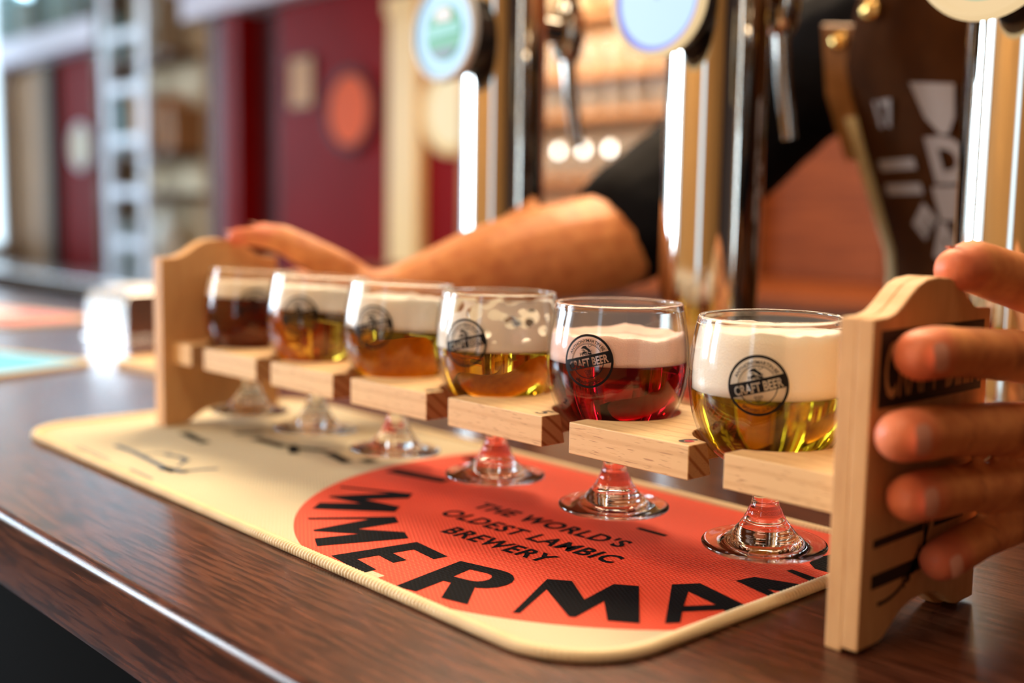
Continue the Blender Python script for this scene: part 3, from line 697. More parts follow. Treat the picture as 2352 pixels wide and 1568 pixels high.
Z0 = 13.3
def dens(p, n=2):
    """Catmull-Rom densified profile"""
    out = []
    for i in range(len(p)-1):
        a, b, c, d = p[max(0, i-1)], p[i], p[i+1], p[min(len(p)-1, i+2)]
        for k in range(n):
            t = k/n; out.append(tuple(.5*((2*b[j])+(-a[j]+c[j])*t+(2*a[j]-5*b[j]+4*c[j]-d[j])*t*t+(-a[j]+3*b[j]-3*c[j]+d[j])*t**3) for j in (0, 1)))
    out.append(p[-1]); return [(max(0, r_), z) for r_, z in out]
BOWL = dens(PO_BOWL, 3)
def r_at(z, inner):
    pr_ = PO_BOWL[18:][::-1] if inner else PO_BOWL[:17]
    for (r0, z0), (r1, z1) in zip(pr_, pr_[1:]):
        if z0 <= z <= z1: return r0+(r1-r0)*(z-z0)/(z1-z0+1e-9)
    return pr_[-1][0] if z > pr_[-1][1] else pr_[0][0]
def shift(p): return [(r_, z-Z0) for r_, z in p]
def set_normals_seam(o): pass
gm = {}
def glass_meshes():
    for nm, pf in (('foot', dens(PO_FOOT, 2)), ('stem', dens(PO_STEM, 2)), ('bowl', BOWL)):
        bm = bmesh.new(); lathe(bm, shift(pf), 96)
        me = bpy.data.meshes.new(nm)
        for v_ in bm.verts: v_.co *= S
        bmesh.ops.recalc_face_normals(bm, faces=bm.faces[:])
        # make sure open pieces face outwards: the outer wall must point away from the axis
        f0 = max(bm.faces, key=lambda f: f.calc_center_median().xy.length)
        if f0.normal.xy.dot(f0.calc_center_median().xy) < 0: bmesh.ops.reverse_faces(bm, faces=bm.faces[:])
        bm.to_mesh(me); bm.free(); me.materials.append(M_thin if nm == 'bowl' else M_glass)
        if nm == 'bowl':
            me.materials.append(M_glass)
            for p in me.polygons:
                if p.center.z > (105.2-Z0)*S: p.material_index = 1
        for p in me.polygons: p.use_smooth = True
        gm[nm] = me
glass_meshes()
def add_glass(k, label, beer_col, z_beer, z_foam, foam_col, emb_deg, off=(0, 0), tilt=(0, 0), lacing=None, foam_dip=2.5, bumpy=.8):
    t = thing('beer_glass', label, 'glass', (k*PITCH+off[0], off[1], Z0), 0, 'tasting glasses in the wooden carrier')
    t.rotation_euler = (radians(tilt[0]), radians(tilt[1]), 0)
    for nm in ('bowl', 'stem', 'foot'):
        o = bpy.data.objects.new(nm, gm[nm]); COL.objects.link(o); o.parent = t
    # beer: fills the bowl, its skin a hair inside the glass wall
    prof = [(r_+.25 if r_ > .01 else 0, z-.2) for r_, z in dens(PO_BOWL[19:][::-1], 3) if z <= z_beer]
    prof += [(r_at(z_beer, True)+.25, z_beer), (0, z_beer)]
    bm = bmesh.new(); lathe(bm, shift(prof), 96); finish(bm, 'beer', liquid('beer_%d' % k, beer_col), t, smooth=True, auto=50)
    # foam: wall-hugging body with a soft uneven top
    n, rings = 72, []
    bm = bmesh.new(); zs = [z_beer+.02+(z_foam-z_beer)*i/6 for i in range(7)]
    def h(a, f): 
        x, y = cos(a)*f*3+k*7, sin(a)*f*3
        return bumpy*(1.6*noise.noise(Vector((x*.6, y*.6, 3.)))+.8*noise.noise(Vector((x*1.7, y*1.7, 1.)))+.35*noise.noise(Vector((x*5, y*5, 2.))))
    low = [bm.verts.new((0, 0, z_beer+.02-Z0))]
    prev = None
    for f in (.5, 1.):
        ring = [bm.verts.new((f*(r_at(z_beer, True)-.15)*cos(2*pi*i/n), f*(r_at(z_beer, True)-.15)*sin(2*pi*i/n), z_beer+.02-Z0)) for i in range(n)]
        for i in range(n):
            j = (i+1) % n
            if prev is None: bm.faces.new((low[0], ring[j], ring[i]))
            else: bm.faces.new((prev[i], prev[j], ring[j], ring[i]))
        prev = ring
    for q in range(1, 7):
        ring = []
        for i in range(n):
            a = 2*pi*i/n; z = z_beer+(z_foam+h(a, 1.)-z_beer)*q/6; z = min(z, 108); rr = r_at(z, True)-.15
            ring.append(bm.verts.new((rr*cos(a), rr*sin(a), z-Z0)))
        for i in range(n): j = (i+1) % n; bm.faces.new((prev[i], prev[j], ring[j], ring[i]))
        prev = ring
    for f, dz in ((.96, .35), (.9, -.3), (.82, -1.0), (.7, -1.8), (.55, -2.3), (.38, -2.5), (.2, -2.5)):
        ring = []
        for i in range(n):
            a = 2*pi*i/n; z = z_foam+h(a, f)+dz*foam_dip/2.5; z = min(z, 108); rr = (r_at(z, True)-.15)*f
            ring.append(bm.verts.new((rr*cos(a), rr*sin(a), z-Z0)))
        for i in range(n): j = (i+1) % n; bm.faces.new((prev[i], prev[j], ring[j], ring[i]))
        prev = ring
    c_ = bm.verts.new((0, 0, z_foam-foam_dip-Z0))
    for i in range(n): bm.faces.new((prev[i], prev[(i+1) % n], c_))
    finish(bm, 'foam', foam_mat('foam_%d' % k, foam_col), t, smooth=True)
    if lacing:
        mt = foam_mat('foam_lacing', foam_col); 
        vt = N(mt, 'ShaderNodeTexVoronoi', feature='F1'); L(mt, coords(mt, (1, 1, 1.25)), vt.inputs['Vector']); vt.inputs['Scale'].default_value = lacing[2]; vt.inputs['Randomness'].default_value = .8
        s_ = N(mt, 'ShaderNodeSeparateXYZ'); tc = N(mt, 'ShaderNodeTexCoord'); L(mt, tc.outputs['Object'], s_.inputs[0])
        zf = math_n(mt, 'DIVIDE', math_n(mt, 'SUBTRACT', s_.outputs[2], (lacing[0]-Z0)*S), (lacing[1]-lacing[0])*S)
        nz = noise_tex(mt, coords(mt), 70, 3); thr = math_n(mt, 'ADD', math_n(mt, 'MULTIPLY_ADD', zf, .36, .24), math_n(mt, 'MULTIPLY_ADD', nz, .3, -.15))
        L(mt, math_n(mt, 'GREATER_THAN', vt.outputs['Distance'], thr), P(mt).inputs['Alpha'])
        bm = bmesh.new(); lathe(bm, [(r_at(lacing[0]+(lacing[1]-lacing[0])*i/8, True)-.12, lacing[0]+(lacing[1]-lacing[0])*i/8-Z0) for i in range(9)], 72)
        finish(bm, 'foam_lacing', mt, t, smooth=True)
    # emblem wrapped on the outer wall
    bm = bmesh.new(); bm.from_mesh(EMB); a0 = radians(emb_deg); ze = 85.2
    for v_ in bm.verts:
        x, y = v_.co.x, v_.co.y; z = ze+y; rr = r_at(z, False)+.12; a = a0+x/32.6
        v_.co = (rr*cos(a), rr*sin(a), z-Z0)
    finish(bm, 'printed_emblem', M_print, t)
    return t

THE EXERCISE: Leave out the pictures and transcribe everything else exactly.

RESULT OF THE EXERCISE:
Continue the Blender Python script for this scene: part 3, from line 697. More parts follow. Treat the picture as 2352 pixels wide and 1568 pixels high.
Z0 = 13.3
def dens(p, n=2):
    """Catmull-Rom densified profile"""
    out = []
    for i in range(len(p)-1):
        a, b, c, d = p[max(0, i-1)], p[i], p[i+1], p[min(len(p)-1, i+2)]
        for k in range(n):
            t = k/n; out.append(tuple(.5*((2*b[j])+(-a[j]+c[j])*t+(2*a[j]-5*b[j]+4*c[j]-d[j])*t*t+(-a[j]+3*b[j]-3*c[j]+d[j])*t**3) for j in (0, 1)))
    out.append(p[-1]); return [(max(0, r_), z) for r_, z in out]
BOWL = dens(PO_BOWL, 3)
def r_at(z, inner):
    pr_ = PO_BOWL[18:][::-1] if inner else PO_BOWL[:17]
    for (r0, z0), (r1, z1) in zip(pr_, pr_[1:]):
        if z0 <= z <= z1: return r0+(r1-r0)*(z-z0)/(z1-z0+1e-9)
    return pr_[-1][0] if z > pr_[-1][1] else pr_[0][0]
def shift(p): return [(r_, z-Z0) for r_, z in p]
def set_normals_seam(o): pass
gm = {}
def glass_meshes():
    for nm, pf in (('foot', dens(PO_FOOT, 2)), ('stem', dens(PO_STEM, 2)), ('bowl', BOWL)):
        bm = bmesh.new(); lathe(bm, shift(pf), 96)
        me = bpy.data.meshes.new(nm)
        for v_ in bm.verts: v_.co *= S
        bmesh.ops.recalc_face_normals(bm, faces=bm.faces[:])
        # make sure open pieces face outwards: the outer wall must point away from the axis
        f0 = max(bm.faces, key=lambda f: f.calc_center_median().xy.length)
        if f0.normal.xy.dot(f0.calc_center_median().xy) < 0: bmesh.ops.reverse_faces(bm, faces=bm.faces[:])
        bm.to_mesh(me); bm.free(); me.materials.append(M_thin if nm == 'bowl' else M_glass)
        if nm == 'bowl':
            me.materials.append(M_glass)
            for p in me.polygons:
                if p.center.z > (105.2-Z0)*S: p.material_index = 1
        for p in me.polygons: p.use_smooth = True
        gm[nm] = me
glass_meshes()
def add_glass(k, label, beer_col, z_beer, z_foam, foam_col, emb_deg, off=(0, 0), tilt=(0, 0), lacing=None, foam_dip=2.5, bumpy=.8):
    t = thing('beer_glass', label, 'glass', (k*PITCH+off[0], off[1], Z0), 0, 'tasting glasses in the wooden carrier')
    t.rotation_euler = (radians(tilt[0]), radians(tilt[1]), 0)
    for nm in ('bowl', 'stem', 'foot'):
        o = bpy.data.objects.new(nm, gm[nm]); COL.objects.link(o); o.parent = t
    # beer: fills the bowl, its skin a hair inside the glass wall
    prof = [(r_+.25 if r_ > .01 else 0, z-.2) for r_, z in dens(PO_BOWL[19:][::-1], 3) if z <= z_beer]
    prof += [(r_at(z_beer, True)+.25, z_beer), (0, z_beer)]
    bm = bmesh.new(); lathe(bm, shift(prof), 96); finish(bm, 'beer', liquid('beer_%d' % k, beer_col), t, smooth=True, auto=50)
    # foam: wall-hugging body with a soft uneven top
    n, rings = 72, []
    bm = bmesh.new(); zs = [z_beer+.02+(z_foam-z_beer)*i/6 for i in range(7)]
    def h(a, f): 
        x, y = cos(a)*f*3+k*7, sin(a)*f*3
        return bumpy*(1.6*noise.noise(Vector((x*.6, y*.6, 3.)))+.8*noise.noise(Vector((x*1.7, y*1.7, 1.)))+.35*noise.noise(Vector((x*5, y*5, 2.))))
    low = [bm.verts.new((0, 0, z_beer+.02-Z0))]
    prev = None
    for f in (.5, 1.):
        ring = [bm.verts.new((f*(r_at(z_beer, True)-.15)*cos(2*pi*i/n), f*(r_at(z_beer, True)-.15)*sin(2*pi*i/n), z_beer+.02-Z0)) for i in range(n)]
        for i in range(n):
            j = (i+1) % n
            if prev is None: bm.faces.new((low[0], ring[j], ring[i]))
            else: bm.faces.new((prev[i], prev[j], ring[j], ring[i]))
        prev = ring
    for q in range(1, 7):
        ring = []
        for i in range(n):
            a = 2*pi*i/n; z = z_beer+(z_foam+h(a, 1.)-z_beer)*q/6; z = min(z, 108); rr = r_at(z, True)-.15
            ring.append(bm.verts.new((rr*cos(a), rr*sin(a), z-Z0)))
        for i in range(n): j = (i+1) % n; bm.faces.new((prev[i], prev[j], ring[j], ring[i]))
        prev = ring
    for f, dz in ((.96, .35), (.9, -.3), (.82, -1.0), (.7, -1.8), (.55, -2.3), (.38, -2.5), (.2, -2.5)):
        ring = []
        for i in range(n):
            a = 2*pi*i/n; z = z_foam+h(a, f)+dz*foam_dip/2.5; z = min(z, 108); rr = (r_at(z, True)-.15)*f
            ring.append(bm.verts.new((rr*cos(a), rr*sin(a), z-Z0)))
        for i in range(n): j = (i+1) % n; bm.faces.new((prev[i], prev[j], ring[j], ring[i]))
        prev = ring
    c_ = bm.verts.new((0, 0, z_foam-foam_dip-Z0))
    for i in range(n): bm.faces.new((prev[i], prev[(i+1) % n], c_))
    finish(bm, 'foam', foam_mat('foam_%d' % k, foam_col), t, smooth=True)
    if lacing:
        mt = foam_mat('foam_lacing', foam_col); 
        vt = N(mt, 'ShaderNodeTexVoronoi', feature='F1'); L(mt, coords(mt, (1, 1, 1.25)), vt.inputs['Vector']); vt.inputs['Scale'].default_value = lacing[2]; vt.inputs['Randomness'].default_value = .8
        s_ = N(mt, 'ShaderNodeSeparateXYZ'); tc = N(mt, 'ShaderNodeTexCoord'); L(mt, tc.outputs['Object'], s_.inputs[0])
        zf = math_n(mt, 'DIVIDE', math_n(mt, 'SUBTRACT', s_.outputs[2], (lacing[0]-Z0)*S), (lacing[1]-lacing[0])*S)
        nz = noise_tex(mt, coords(mt), 70, 3); thr = math_n(mt, 'ADD', math_n(mt, 'MULTIPLY_ADD', zf, .36, .24), math_n(mt, 'MULTIPLY_ADD', nz, .3, -.15))
        L(mt, math_n(mt, 'GREATER_THAN', vt.outputs['Distance'], thr), P(mt).inputs['Alpha'])
        bm = bmesh.new(); lathe(bm, [(r_at(lacing[0]+(lacing[1]-lacing[0])*i/8, True)-.12, lacing[0]+(lacing[1]-lacing[0])*i/8-Z0) for i in range(9)], 72)
        finish(bm, 'foam_lacing', mt, t, smooth=True)
    # emblem wrapped on the outer wall
    bm = bmesh.new(); bm.from_mesh(EMB); a0 = radians(emb_deg); ze = 85.2
    for v_ in bm.verts:
        x, y = v_.co.x, v_.co.y; z = ze+y; rr = r_at(z, False)+.12; a = a0+x/32.6
        v_.co = (rr*cos(a), rr*sin(a), z-Z0)
    finish(bm, 'printed_emblem', M_print, t)
    return t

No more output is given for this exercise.